Does it actually feel like a car that’s worth a cool quarter-million?
It does. The interior’s quite something; stripped down, but no bare-bones race car cockpit. Beautifully presented bare-weave, matt-finished carbonfibre is almost everywhere you look; alcantara is everywhere else.
Neat details abound; the door pulls are loops of saddle leather, with orange inners and stitching to match this particular car’s orange exterior graphics. (And those graphics aren’t decals; they’re hand-painted.) Tug the door closed and you’ll notice how unexpectedly light it feels; thumb the starter and all hell breaks loose. The V12 fires like a clap of thunder, crossed with a T Rex that’s just clocked Sam Neill. It sounds very rude indeed.

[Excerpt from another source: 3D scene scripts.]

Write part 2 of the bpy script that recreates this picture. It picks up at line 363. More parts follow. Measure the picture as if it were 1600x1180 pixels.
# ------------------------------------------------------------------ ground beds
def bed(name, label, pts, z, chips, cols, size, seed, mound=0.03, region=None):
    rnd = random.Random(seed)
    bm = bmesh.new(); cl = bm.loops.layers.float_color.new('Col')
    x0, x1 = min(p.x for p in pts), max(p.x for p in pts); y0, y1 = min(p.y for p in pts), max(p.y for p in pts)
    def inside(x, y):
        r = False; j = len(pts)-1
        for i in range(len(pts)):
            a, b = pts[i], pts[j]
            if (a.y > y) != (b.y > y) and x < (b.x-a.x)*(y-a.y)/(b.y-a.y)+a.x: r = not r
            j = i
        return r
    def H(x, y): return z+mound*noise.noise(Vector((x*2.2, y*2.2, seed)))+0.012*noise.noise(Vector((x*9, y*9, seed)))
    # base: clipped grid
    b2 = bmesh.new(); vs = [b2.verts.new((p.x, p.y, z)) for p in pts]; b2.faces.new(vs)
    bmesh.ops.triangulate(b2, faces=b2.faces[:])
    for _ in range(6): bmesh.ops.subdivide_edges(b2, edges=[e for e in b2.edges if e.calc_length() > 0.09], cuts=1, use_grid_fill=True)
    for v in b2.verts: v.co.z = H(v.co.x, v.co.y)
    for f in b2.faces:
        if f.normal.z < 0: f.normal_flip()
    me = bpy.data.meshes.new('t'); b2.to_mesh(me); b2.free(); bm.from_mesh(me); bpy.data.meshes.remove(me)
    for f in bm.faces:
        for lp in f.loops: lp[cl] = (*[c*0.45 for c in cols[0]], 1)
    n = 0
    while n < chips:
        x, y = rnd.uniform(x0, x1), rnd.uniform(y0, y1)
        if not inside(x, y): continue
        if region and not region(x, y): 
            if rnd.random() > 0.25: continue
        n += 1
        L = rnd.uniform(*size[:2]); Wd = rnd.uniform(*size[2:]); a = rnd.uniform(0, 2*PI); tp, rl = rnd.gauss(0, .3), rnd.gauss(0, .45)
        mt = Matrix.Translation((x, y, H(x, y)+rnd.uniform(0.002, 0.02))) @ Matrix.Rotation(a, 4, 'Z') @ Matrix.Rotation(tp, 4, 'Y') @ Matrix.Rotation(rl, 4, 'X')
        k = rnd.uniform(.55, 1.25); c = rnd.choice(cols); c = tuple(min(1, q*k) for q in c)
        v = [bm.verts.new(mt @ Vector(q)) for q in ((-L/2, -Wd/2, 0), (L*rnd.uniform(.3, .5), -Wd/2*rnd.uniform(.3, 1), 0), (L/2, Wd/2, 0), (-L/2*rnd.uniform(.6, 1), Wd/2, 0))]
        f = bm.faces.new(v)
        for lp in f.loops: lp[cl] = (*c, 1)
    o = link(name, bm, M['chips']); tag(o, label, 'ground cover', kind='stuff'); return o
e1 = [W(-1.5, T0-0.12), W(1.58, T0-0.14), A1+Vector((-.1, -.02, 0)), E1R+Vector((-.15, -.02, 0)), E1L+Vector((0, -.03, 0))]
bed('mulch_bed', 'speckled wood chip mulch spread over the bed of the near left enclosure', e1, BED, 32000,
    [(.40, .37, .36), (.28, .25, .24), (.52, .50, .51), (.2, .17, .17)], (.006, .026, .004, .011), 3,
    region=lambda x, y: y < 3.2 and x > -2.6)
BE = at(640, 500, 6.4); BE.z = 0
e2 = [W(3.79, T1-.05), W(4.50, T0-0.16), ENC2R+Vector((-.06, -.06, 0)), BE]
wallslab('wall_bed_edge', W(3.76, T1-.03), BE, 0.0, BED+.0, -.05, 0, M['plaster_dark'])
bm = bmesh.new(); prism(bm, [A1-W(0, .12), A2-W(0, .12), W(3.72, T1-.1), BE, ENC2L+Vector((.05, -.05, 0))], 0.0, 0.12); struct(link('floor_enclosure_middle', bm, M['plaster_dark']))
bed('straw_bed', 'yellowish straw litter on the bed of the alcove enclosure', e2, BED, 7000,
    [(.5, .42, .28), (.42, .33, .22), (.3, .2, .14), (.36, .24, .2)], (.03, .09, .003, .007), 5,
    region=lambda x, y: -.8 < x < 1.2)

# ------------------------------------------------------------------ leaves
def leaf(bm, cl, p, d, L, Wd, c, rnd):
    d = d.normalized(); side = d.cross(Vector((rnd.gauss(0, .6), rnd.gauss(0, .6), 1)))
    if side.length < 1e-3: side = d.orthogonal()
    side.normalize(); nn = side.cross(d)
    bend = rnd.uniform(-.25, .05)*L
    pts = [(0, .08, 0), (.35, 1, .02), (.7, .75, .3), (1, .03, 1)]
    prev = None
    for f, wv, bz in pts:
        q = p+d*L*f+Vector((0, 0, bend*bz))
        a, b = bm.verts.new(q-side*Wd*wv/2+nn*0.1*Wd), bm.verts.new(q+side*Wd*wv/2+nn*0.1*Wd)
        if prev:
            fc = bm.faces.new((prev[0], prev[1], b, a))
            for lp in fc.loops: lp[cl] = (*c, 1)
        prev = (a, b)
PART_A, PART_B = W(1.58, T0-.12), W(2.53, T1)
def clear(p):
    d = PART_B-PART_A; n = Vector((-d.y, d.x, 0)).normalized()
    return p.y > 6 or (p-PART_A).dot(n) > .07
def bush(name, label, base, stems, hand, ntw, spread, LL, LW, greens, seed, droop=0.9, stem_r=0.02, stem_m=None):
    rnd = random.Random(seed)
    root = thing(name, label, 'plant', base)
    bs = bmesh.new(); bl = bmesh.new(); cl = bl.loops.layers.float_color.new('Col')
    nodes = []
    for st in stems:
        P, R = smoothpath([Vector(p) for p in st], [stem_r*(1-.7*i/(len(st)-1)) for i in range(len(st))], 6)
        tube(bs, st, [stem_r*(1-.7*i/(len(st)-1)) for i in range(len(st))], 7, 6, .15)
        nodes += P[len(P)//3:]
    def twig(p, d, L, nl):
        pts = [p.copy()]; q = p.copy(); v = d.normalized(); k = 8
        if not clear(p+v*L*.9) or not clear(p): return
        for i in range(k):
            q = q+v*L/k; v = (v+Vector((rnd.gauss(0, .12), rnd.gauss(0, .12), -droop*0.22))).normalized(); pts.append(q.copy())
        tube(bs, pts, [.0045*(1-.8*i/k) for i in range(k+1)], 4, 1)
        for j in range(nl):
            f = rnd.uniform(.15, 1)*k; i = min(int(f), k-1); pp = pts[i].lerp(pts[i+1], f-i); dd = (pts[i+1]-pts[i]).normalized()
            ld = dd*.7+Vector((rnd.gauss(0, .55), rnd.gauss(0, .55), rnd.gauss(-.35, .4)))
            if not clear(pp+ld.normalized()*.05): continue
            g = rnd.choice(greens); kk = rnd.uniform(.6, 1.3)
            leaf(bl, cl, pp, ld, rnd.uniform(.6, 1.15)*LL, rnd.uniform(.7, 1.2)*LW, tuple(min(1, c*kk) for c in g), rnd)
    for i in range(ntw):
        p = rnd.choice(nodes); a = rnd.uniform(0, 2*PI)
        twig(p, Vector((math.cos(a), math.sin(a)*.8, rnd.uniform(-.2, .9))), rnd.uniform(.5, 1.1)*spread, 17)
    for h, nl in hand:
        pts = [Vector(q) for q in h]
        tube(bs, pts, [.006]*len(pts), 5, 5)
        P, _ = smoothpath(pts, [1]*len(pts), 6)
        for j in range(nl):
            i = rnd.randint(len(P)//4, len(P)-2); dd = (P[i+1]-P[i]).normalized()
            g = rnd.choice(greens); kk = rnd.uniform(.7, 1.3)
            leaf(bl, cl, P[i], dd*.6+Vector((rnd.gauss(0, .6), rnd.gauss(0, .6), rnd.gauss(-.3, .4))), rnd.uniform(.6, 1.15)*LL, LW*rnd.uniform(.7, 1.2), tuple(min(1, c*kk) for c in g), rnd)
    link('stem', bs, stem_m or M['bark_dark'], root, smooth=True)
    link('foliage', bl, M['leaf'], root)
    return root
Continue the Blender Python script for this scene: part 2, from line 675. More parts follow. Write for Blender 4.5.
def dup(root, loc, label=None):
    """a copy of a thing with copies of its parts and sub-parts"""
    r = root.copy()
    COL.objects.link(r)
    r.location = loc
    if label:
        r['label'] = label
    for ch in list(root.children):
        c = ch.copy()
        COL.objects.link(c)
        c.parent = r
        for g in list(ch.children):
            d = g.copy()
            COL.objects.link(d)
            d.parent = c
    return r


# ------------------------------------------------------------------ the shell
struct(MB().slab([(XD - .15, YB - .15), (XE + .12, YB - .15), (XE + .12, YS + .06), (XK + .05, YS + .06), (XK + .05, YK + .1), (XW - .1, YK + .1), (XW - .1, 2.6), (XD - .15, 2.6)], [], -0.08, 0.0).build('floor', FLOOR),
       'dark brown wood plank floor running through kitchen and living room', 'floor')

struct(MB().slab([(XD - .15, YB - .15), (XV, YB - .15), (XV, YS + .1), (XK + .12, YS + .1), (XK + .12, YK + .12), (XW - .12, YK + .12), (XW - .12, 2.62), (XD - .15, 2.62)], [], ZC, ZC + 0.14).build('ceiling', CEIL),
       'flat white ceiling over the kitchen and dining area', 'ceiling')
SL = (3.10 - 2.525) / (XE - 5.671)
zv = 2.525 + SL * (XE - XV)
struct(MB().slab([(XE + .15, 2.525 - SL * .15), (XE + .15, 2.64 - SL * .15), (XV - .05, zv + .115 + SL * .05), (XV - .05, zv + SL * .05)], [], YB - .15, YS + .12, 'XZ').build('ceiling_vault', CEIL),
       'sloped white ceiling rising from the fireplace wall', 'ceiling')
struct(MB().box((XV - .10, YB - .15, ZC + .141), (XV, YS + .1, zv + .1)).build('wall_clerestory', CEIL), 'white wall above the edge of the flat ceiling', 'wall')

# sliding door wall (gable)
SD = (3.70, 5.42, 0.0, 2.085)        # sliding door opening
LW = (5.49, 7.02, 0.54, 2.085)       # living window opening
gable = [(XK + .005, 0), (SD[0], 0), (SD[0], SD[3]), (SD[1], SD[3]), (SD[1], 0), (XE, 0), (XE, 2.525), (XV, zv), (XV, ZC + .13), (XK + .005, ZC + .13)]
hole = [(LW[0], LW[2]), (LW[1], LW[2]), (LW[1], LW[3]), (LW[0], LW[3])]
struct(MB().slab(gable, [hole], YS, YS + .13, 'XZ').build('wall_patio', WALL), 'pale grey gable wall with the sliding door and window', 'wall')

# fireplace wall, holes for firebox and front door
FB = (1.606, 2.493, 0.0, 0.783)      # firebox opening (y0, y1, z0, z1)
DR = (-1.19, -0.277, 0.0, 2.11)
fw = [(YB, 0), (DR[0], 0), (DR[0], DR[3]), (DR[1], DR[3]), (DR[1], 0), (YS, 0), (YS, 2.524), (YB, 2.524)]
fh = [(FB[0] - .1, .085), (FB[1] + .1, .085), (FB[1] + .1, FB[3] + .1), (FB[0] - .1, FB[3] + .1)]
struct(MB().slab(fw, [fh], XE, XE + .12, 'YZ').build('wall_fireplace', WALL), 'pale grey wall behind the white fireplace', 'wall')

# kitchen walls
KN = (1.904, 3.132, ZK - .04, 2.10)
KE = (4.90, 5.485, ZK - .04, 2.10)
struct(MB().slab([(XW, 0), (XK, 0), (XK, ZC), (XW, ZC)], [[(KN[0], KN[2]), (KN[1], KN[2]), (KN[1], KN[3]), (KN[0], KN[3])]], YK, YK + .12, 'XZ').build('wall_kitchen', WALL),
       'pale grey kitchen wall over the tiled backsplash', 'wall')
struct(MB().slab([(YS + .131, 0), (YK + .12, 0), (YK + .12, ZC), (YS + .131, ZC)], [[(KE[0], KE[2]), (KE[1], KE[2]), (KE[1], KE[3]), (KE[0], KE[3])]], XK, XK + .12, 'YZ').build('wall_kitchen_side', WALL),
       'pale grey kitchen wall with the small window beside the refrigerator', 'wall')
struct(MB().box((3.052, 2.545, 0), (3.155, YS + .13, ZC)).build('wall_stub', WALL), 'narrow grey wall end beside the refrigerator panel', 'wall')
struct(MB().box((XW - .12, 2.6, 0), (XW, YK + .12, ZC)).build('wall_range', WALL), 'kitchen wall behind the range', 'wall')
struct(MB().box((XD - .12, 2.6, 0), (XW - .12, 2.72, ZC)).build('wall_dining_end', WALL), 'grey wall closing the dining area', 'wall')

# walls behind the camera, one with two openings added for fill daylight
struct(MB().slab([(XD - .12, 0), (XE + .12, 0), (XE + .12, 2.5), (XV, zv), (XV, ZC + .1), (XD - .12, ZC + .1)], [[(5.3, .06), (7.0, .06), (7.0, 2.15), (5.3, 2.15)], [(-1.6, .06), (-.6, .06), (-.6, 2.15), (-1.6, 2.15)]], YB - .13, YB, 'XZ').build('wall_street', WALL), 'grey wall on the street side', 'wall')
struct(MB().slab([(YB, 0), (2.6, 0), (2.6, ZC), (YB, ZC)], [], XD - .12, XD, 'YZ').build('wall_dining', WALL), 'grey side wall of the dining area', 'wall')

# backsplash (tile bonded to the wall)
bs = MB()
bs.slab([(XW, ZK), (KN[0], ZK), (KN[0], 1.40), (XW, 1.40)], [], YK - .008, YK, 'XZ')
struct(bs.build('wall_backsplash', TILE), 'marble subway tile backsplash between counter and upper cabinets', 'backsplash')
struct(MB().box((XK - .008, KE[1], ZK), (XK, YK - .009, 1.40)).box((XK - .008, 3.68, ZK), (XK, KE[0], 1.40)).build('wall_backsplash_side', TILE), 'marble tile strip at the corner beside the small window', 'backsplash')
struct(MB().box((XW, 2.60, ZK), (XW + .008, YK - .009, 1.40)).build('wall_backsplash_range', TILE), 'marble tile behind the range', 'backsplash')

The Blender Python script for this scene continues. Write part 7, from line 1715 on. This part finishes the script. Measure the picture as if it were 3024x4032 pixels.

And once you’re underway, as the tacho needle swings anticlockwise past 4000rpm the exhaust valve opens and the thunderstorm rumble morphs into a keening shriek – it’s one of the great automotive soundtracks, and a huge part of the car’s character.
What’s it like on the road?
Very tractable. Those recalibrated adaptive dampers work spookily well, isolating the gnarliest of surfaces and helping the GT12 ride surprisingly pliantly. Working in tandem with the high-performance tyres, they conjure fantastic traction too. Even in the sopping wet weather of our test, the V12’s power is incredibly exploitable, encouraging you to pick up the power earlier and earlier.
It’s on the way into corners that you can’t help but be cautious. There’s no ignoring all that V12 anvil’s mass in the car’s nose. But the carbon ceramic brakes are on your side, not only offering ferocious stopping power but forensic levels of feel through the pedal. Ditto the steering; slightest turn of the slightly-too-chunky wheel and you’ll feel the front tyres’ sidewalls respond instantly.
The GT12 does have one major Achilles’ heel, however: its gearbox. The Vantage’s seven-speed single-clutch automated manual paddleshift can’t quite keep pace with the rest of the car; although Aston’s fettled the transmission software for the fastest shifts possible there’s still a yawning pause between each upshift, and you’ll sometimes feel the need to lift the throttle slightly to smooth the shifts through. Oddly, there’s no redline on the tacho, just a blink-and-miss-it flicker of red light, making it easy to clumsily bash into the limiter.
Verdict
The Aston Martin Vantage GT12 is a wonderful, characterful machine, brimming with sense of occasion. That monstrous engine (and its soundtrack) dominates proceedings but dig deeper and you’ll find brakes and chassis to match, even if the lumbering gearbox is almost its undoing.
Not that I imagine the GT12’s 100 customers will particularly care. Surprisingly tractable on the road, and I suspect, addictive on a track (though you’d need to find one with fairly relaxed noise limits), with some beautiful design details, it feels worth every penny of its £250k asking price – even if it’s not where our (theoretical) quarter million would go.